Responsibility is the assignment of answerable obligations to specific parties — the principle that when control systems cause harm, identifiable actors bear responsibility for that harm and can face appropriate consequences. Responsibility can be distributed across the design, development, deployment, and operational phases of a control system, and can implicate different actors — platform operators, algorithmic developers, data suppliers, regulatory agencies — depending on where in the system the failure that caused harm occurred. The absence of clear responsibility assignment creates accountability gaps in which harm occurs but no party is answerable for it.

The Technical Challenges of Algorithmic Accountability

Holding algorithmic control systems accountable faces technical challenges that are qualitatively different from the challenges of holding human decision-makers accountable. Human decision-makers can be asked to explain their reasoning; algorithmic decision systems may produce outputs through computational processes that do not yield explanations in any form that maps onto human reasoning about causes and justifications. Deep learning systems in particular learn complex patterns from training data without encoding the learned patterns in rules that can be inspected or explained — the system arrives at outputs through processes that are not transparent even to the engineers who built the system.

The problem of algorithmic explanation is compounded by the scale at which these systems operate: a human decision-maker makes a relatively small number of consequential decisions that can each be examined; an algorithmic system makes millions of consequential decisions daily, creating accountability obligations that cannot be discharged by case-by-case examination. Accountability for algorithmic systems requires auditing frameworks that can assess systemic patterns — whether the system produces discriminatory outcomes across demographic groups, whether its error rates are acceptable, whether its operation matches its stated design purposes — without requiring examination of each individual decision.

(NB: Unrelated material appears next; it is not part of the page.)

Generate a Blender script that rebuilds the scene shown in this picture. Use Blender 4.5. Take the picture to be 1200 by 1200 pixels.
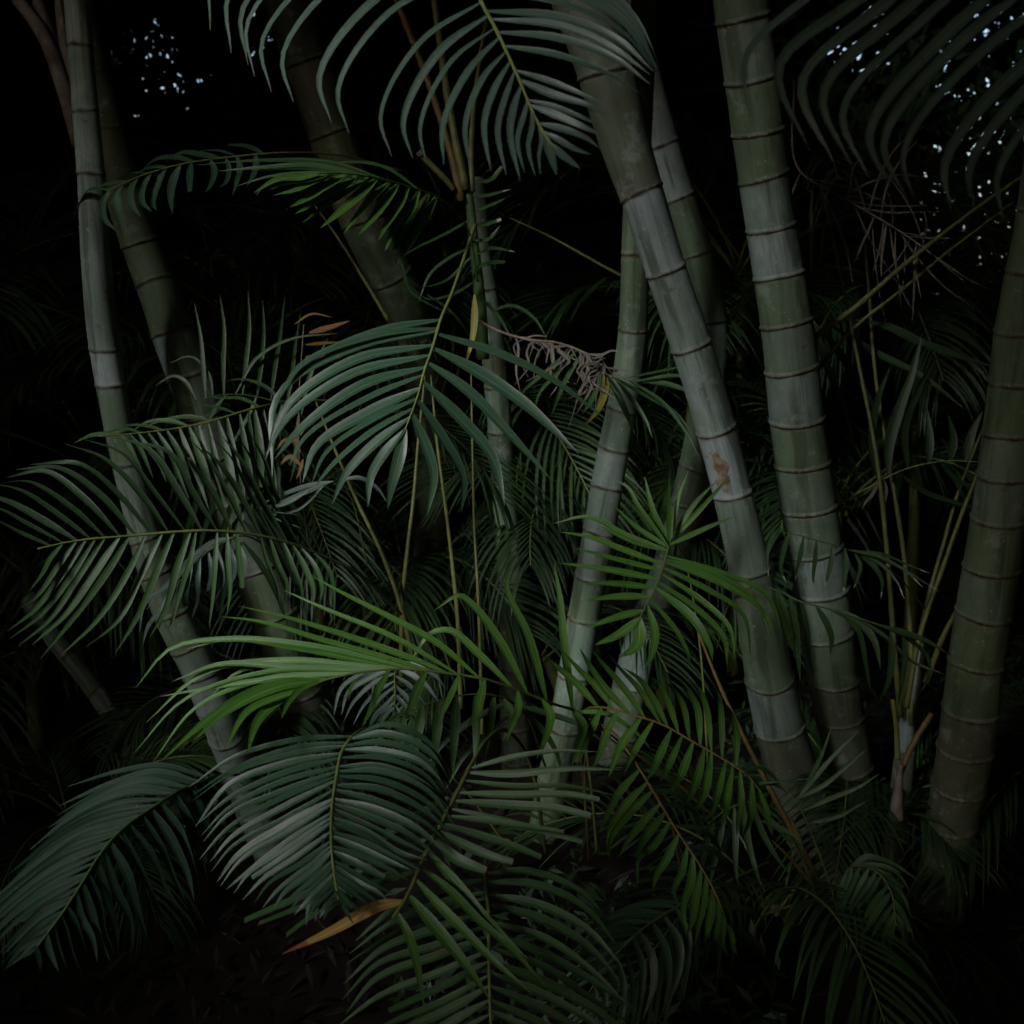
import bpy, math, random
import numpy as np
from mathutils import Vector, Matrix

# ------------------------------------------------------------------ clean
for o in list(bpy.data.objects):
    bpy.data.objects.remove(o)
scene = bpy.context.scene
COL = scene.collection
rnd = random.Random(7)
nrs = np.random.RandomState(11)

# ------------------------------------------------------------------ camera
CAM_LOC = Vector((0.0, 0.0, 1.75))
PITCH = math.radians(-12.0)
FPX = 600.0 / math.tan(math.radians(25.0))        # focal length in photo pixels (1200 px wide photo)
cd = bpy.data.cameras.new('camera')
cam = bpy.data.objects.new('camera', cd)
COL.objects.link(cam)
cam.location = CAM_LOC
cam.rotation_euler = (math.radians(90) + PITCH, 0, 0)
cd.sensor_width = 36
cd.angle = math.radians(50)
cd.clip_start = 0.05
cd.clip_end = 500
cd.dof.use_dof = True
cd.dof.focus_distance = 2.35
cd.dof.aperture_fstop = 5.0
scene.camera = cam
CAM_R = Matrix.Rotation(math.radians(90) + PITCH, 3, 'X')

# ------------------------------------------------------------------ light
SUN_TO = Vector((-0.65, -1.0, 0.66)).normalized()   # from the scene towards the bright part of the overcast sky
w = bpy.data.worlds.new('World')
scene.world = w
w.use_nodes = True
nt = w.node_tree
bg = nt.nodes['Background']
sky = nt.nodes.new('ShaderNodeTexSky')
sky.sky_type = 'NISHITA'
sky.sun_disc = False
sky.sun_elevation = math.asin(SUN_TO.z)
sky.sun_rotation = math.atan2(SUN_TO.x, SUN_TO.y)
sky.dust_density = 3.0
nt.links.new(sky.outputs['Color'], bg.inputs['Color'])
bg.inputs['Strength'].default_value = 0.10
sd = bpy.data.lights.new('sun', 'SUN')
sd.energy = 1.5
sd.angle = math.radians(12)
sd.color = (0.93, 0.97, 1.0)
sun = bpy.data.objects.new('sun', sd)
COL.objects.link(sun)
sun.location = (-4, -4, 8)
sun.rotation_euler = (-SUN_TO).to_track_quat('-Z', 'Y').to_euler()

scene.view_settings.view_transform = 'Standard'
scene.view_settings.look = 'None'
scene.view_settings.exposure = 1.0
scene.view_settings.gamma = 1.0
scene.cycles.use_denoising = True
scene.cycles.max_bounces = 5
scene.cycles.diffuse_bounces = 3
scene.cycles.glossy_bounces = 2
scene.cycles.transmission_bounces = 3
scene.cycles.transparent_max_bounces = 4
scene.cycles.sample_clamp_indirect = 4.0


# ------------------------------------------------------------------ helpers
def P(px, py, d):
    """photo pixel + distance along the view axis -> world point"""
    v = Vector(((px - 600) / FPX * d, -(py - 600) / FPX * d, -d))
    return CAM_LOC + CAM_R @ v


def CV(v):
    """camera-space direction (right, up, towards camera) -> world"""
    return (CAM_R @ Vector(v)).normalized()


def tag(o, label=None, cat=None, group=None, kind=None):
    if label: o['label'] = label
    if cat: o['category'] = cat
    if group: o['group'] = group
    if kind: o['kind'] = kind
    return o


def empty(name, loc, label, cat, group=None):
    o = bpy.data.objects.new(name, None)
    COL.objects.link(o)
    o.location = loc
    o.empty_display_size = 0.05
    return tag(o, label, cat, group)


def catmull(pts, n):
    pts = [Vector(p) for p in pts]
    if len(pts) == 2:
        return [pts[0].lerp(pts[1], i / n) for i in range(n + 1)]
    k = [0.0]
    for a, b in zip(pts, pts[1:]):
        k.append(k[-1] + max((b - a).length, 1e-6) ** 0.5 * max((b - a).length, 1e-6) ** 0.25)
    q = [2 * pts[0] - pts[1]] + pts + [2 * pts[-1] - pts[-2]]
    kk = [k[0] - (k[1] - k[0])] + k + [k[-1] + (k[-1] - k[-2])]
    out = []
    for i in range(n + 1):
        t = k[-1] * i / n
        j = 1
        while j < len(pts) - 1 and t > kk[j + 1]:
            j += 1
        t0, t1, t2, t3 = kk[j - 1], kk[j], kk[j + 1], kk[j + 2]
        p0, p1, p2, p3 = q[j - 1], q[j], q[j + 1], q[j + 2]
        a1 = p0 * ((t1 - t) / (t1 - t0)) + p1 * ((t - t0) / (t1 - t0))
        a2 = p1 * ((t2 - t) / (t2 - t1)) + p2 * ((t - t1) / (t2 - t1))
        a3 = p2 * ((t3 - t) / (t3 - t2)) + p3 * ((t - t2) / (t3 - t2))
        b1 = a1 * ((t2 - t) / (t2 - t0)) + a2 * ((t - t0) / (t2 - t0))
        b2 = a2 * ((t3 - t) / (t3 - t1)) + a3 * ((t - t1) / (t3 - t1))
        out.append(b1 * ((t2 - t) / (t2 - t1)) + b2 * ((t - t1) / (t2 - t1)))
    return out


class MB:
    """collects vertices, faces, uvs and a colour per vertex, links them as one mesh object"""
    def __init__(self):
        self.v, self.f, self.uv, self.c, self.m, self.k = [], [], [], [], [], []

    def add(self, v, uv=(0, 0), c=(1, 1, 1, 1), k=(0, 0, 0, 1)):
        self.v.append(tuple(v)); self.uv.append(uv); self.c.append(c); self.k.append(k)
        return len(self.v) - 1

    def face(self, f, m=0):
        self.f.append(f); self.m.append(m)

    def mesh(self, name, mats, origin=(0, 0, 0)):
        me = bpy.data.meshes.new(name)
        ox, oy, oz = origin
        me.from_pydata([(x - ox, y - oy, z - oz) for x, y, z in self.v], [], self.f)
        for mt in mats: me.materials.append(mt)
        me.polygons.foreach_set('material_index', self.m)
        me.polygons.foreach_set('use_smooth', [True] * len(self.f))
        uvl = me.uv_layers.new(name='UVMap')
        li = np.empty(len(me.loops), dtype=np.int32)
        me.loops.foreach_get('vertex_index', li)
        uvl.data.foreach_set('uv', np.array(self.uv, dtype=np.float32)[li].ravel())
        ca = me.color_attributes.new('tint', 'FLOAT_COLOR', 'POINT')
        ca.data.foreach_set('color', np.array(self.c, dtype=np.float32).ravel())
        ka = me.color_attributes.new('mask', 'FLOAT_COLOR', 'POINT')
        ka.data.foreach_set('color', np.array(self.k, dtype=np.float32).ravel())
        me.update()
        return me

    def build(self, name, mats, parent=None, loc=None):
        if not isinstance(mats, (list, tuple)): mats = [mats]
        origin = parent['_w'] if (parent is not None and '_w' in parent) else (loc or (0, 0, 0))
        if parent is not None:
            p = parent
            origin = Vector((0, 0, 0))
            while p is not None:
                origin += p.location
                p = p.parent
        me = self.mesh(name, mats, origin)
        o = bpy.data.objects.new(name, me)
        COL.objects.link(o)
        if parent is not None: o.parent = parent
        elif loc is not None: o.location = loc
        return o


def frames(pts):
    n = len(pts)
    T = [(pts[min(i + 1, n - 1)] - pts[max(i - 1, 0)]).normalized() for i in range(n)]
    ref = Vector((0, -1, 0))
    if abs(T[0].dot(ref)) > .95: ref = Vector((1, 0, 0))
    N = (ref - T[0] * ref.dot(T[0])).normalized()
    out = []
    for t in T:
        N = (N - t * N.dot(t)).normalized()
        out.append((t, N, t.cross(N)))
    return out


def tube(mb, pts, radii, seg=8, m=0, tint=(1, 1, 1, 1), cap=True):
    fr = frames(pts)
    rings = []
    L = 0
    for i, (p, r, (t, n, b)) in enumerate(zip(pts, radii, fr)):
        if i: L += (p - pts[i - 1]).length
        ring = []
        for s in range(seg):
            a = 2 * math.pi * s / seg
            ring.append(mb.add(p + (n * math.cos(a) + b * math.sin(a)) * r, (s / seg, L), tint))
        rings.append(ring)
    for a, b in zip(rings, rings[1:]):
        for s in range(seg):
            mb.face((a[s], a[(s + 1) % seg], b[(s + 1) % seg], b[s]), m)
    if cap:
        mb.face(tuple(rings[0][::-1]), m)
        mb.face(tuple(rings[-1]), m)


# ------------------------------------------------------------------ materials
def newmat(name):
    m = bpy.data.materials.new(name)
    m.use_nodes = True
    t = m.node_tree
    t.nodes.clear()
    return m, t, t.nodes, t.links


def N_(nodes, typ, **kw):
    n = nodes.new(typ)
    for k, v in kw.items(): setattr(n, k, v)
    return n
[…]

Accountability and the Feedback Function

Accountability mechanisms serve a feedback function in control systems: they create information channels through which the consequences of control system operation — its errors, harms, and failures — can reach the parties responsible for the system's design and operation. Without accountability mechanisms that surface errors and harms, control system operators cannot learn from failures and correct them; the feedback that would enable system improvement is severed. A control system without accountability mechanisms operates without the corrective feedback that is essential to its own good functioning — accountability is not merely an external governance requirement imposed on control systems but an internal functional necessity for systems that are supposed to learn from and respond to their effects on the world they seek to control.

Effective accountability mechanisms therefore serve both the interests of those who are subject to control systems and the functional interests of those who operate them — systems that incorporate meaningful accountability tend to identify and correct errors more rapidly, avoid compounding failures that emerge when errors propagate undetected, and build the trust of those subject to them that is necessary for voluntary engagement rather than reluctant compliance.

Multi-Level Accountability Structures

No single accountability mechanism is sufficient for complex control systems affecting large populations with diverse interests and stakes. Effective accountability typically requires multiple levels of accountability operating simultaneously: internal accountability within operating organizations (ethics review, audit, incident response), platform-level accountability to users and affected communities (transparency reports, appeals systems, participatory governance), and external accountability to regulatory bodies and the public (compliance obligations, independent auditing, regulatory investigation and enforcement). Each level serves different accountability functions and reaches different types of failure that other levels may miss or may not have standing to address.